Cabinet design

The original Watt has a Cabinet that is sadly outside almost any DIY'ers ability to copy. It is cast from Corian in one piece apart from the Bottom-plate. This obviously ensures excelent Finish, freedom from panel resonances and a pretty serious weight. Not being able myself to replicate this, I decided to use MDF of 18mm thickness with extensive bracing and double thickness Front and rear walls.

This is nowhere near the level of rigidity and lack of resonance the originals have, but at the same time it is much better than almost any other commercial Speaker I have encountered so far. The two braces are made like the Ribs of a boat or (model) plane. Thus they support all panels but front and rear.

The original Watt has the Drivers mounted slightly recessed and uses a layer of accoustic absorbant foam on the Front-panel to control dispersion and to eliminate diffraction effects around the tweeter and on the Cabinet edges. I replicated this to a degree. In my case the Front-baffle is recessed and a Layer of acousticly absorbent foam (salvaged from a printer silencer hood for dot matrix Printers) with suitable cutouts is used to a similar effect.

The Drawings to the left shows the technique of construction quite well. Due to the non-rectangular shape of the Box it is somewhat difficult to assemble. I first fitted the two ribs to the Bottom-panel and let everything settle well. Placing the two front pannel pieces and fixing them temporarily I determined the position for the woofers center and drilled a guide-hole to allow cutting the holes for the woofer. The hole in the panel on the inside of the box was cut larger. A similar technique was applied forthe holes needed for the tweeter and the port.

Following this I fitted the first layer of the Front-rear panel with plenty of Filler/Glue to make a solid connection between front/rear and bottom panel as well as the rib. After again a prolonged period of drying the second layer of the front/rear panel was fitted. I forgot to insert the blind-nuts for fixing the driver and port at this stage and was cursing black strings later, so fit the Blind-nuts for mounting all Drivers and Ports BEFORE fitting the outer front/rear pannel.
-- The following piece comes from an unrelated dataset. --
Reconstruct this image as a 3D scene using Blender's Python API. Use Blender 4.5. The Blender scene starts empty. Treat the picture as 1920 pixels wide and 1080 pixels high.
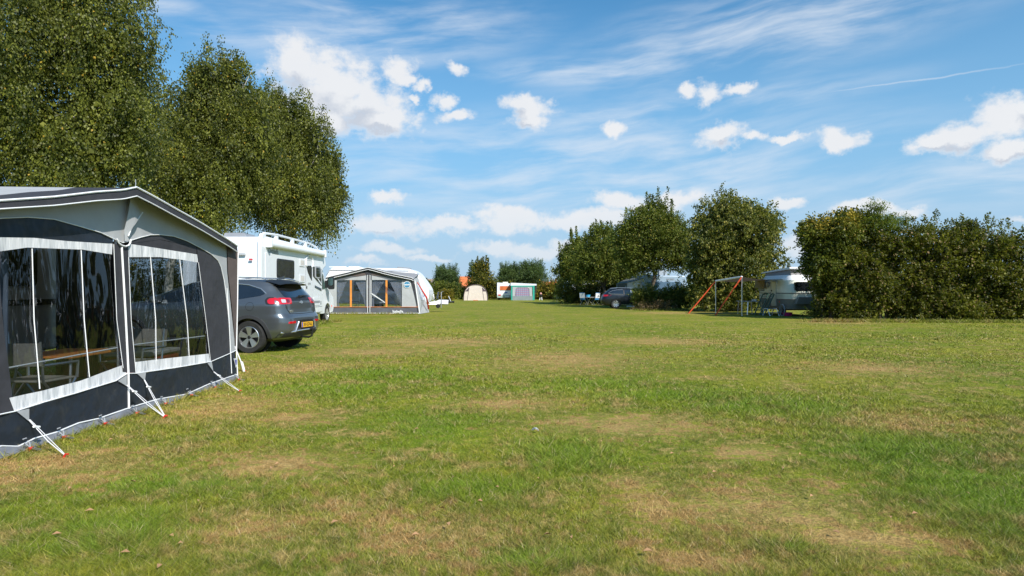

After filling in any voids on the top the whole top was sanded with an orbital-sander to make perfectly flat contact surfaces for the Top panel. With that in place and well dry, the sander was again empoloyed to flatten out the Sides. This is done with the ribs as guides. Both bottom and top panel as well as front/rear panel will stand somewhat proud of the surface defined by the ribs. This needs to be eliminated. I suppose a planer could also be used.

On the left you find a drawing showing all the panels needed to complete a pair of the satellites. The final shape is really applied using a planer or a sander. After filling in all remaining voids, holes and sanding all surfaces perfectly flat so on in the cabinets surface, I first sprayed on primer. Several layers of acrylic high gloss black laquer where sprayed and sanded until the Finish was considered okay.

The inside of all larger surfaces in the Cabinet was coverd with self-adheasive bitumen pads. A loose filling of Dacron was used inside the speaker. The Tuning-port is 35 mm inner diameter and 120 mm long. The X-Over has its own small enclosure. It is held in place with double-sided adheasive foam tape which offers a measure of insulation from cabinet resonances.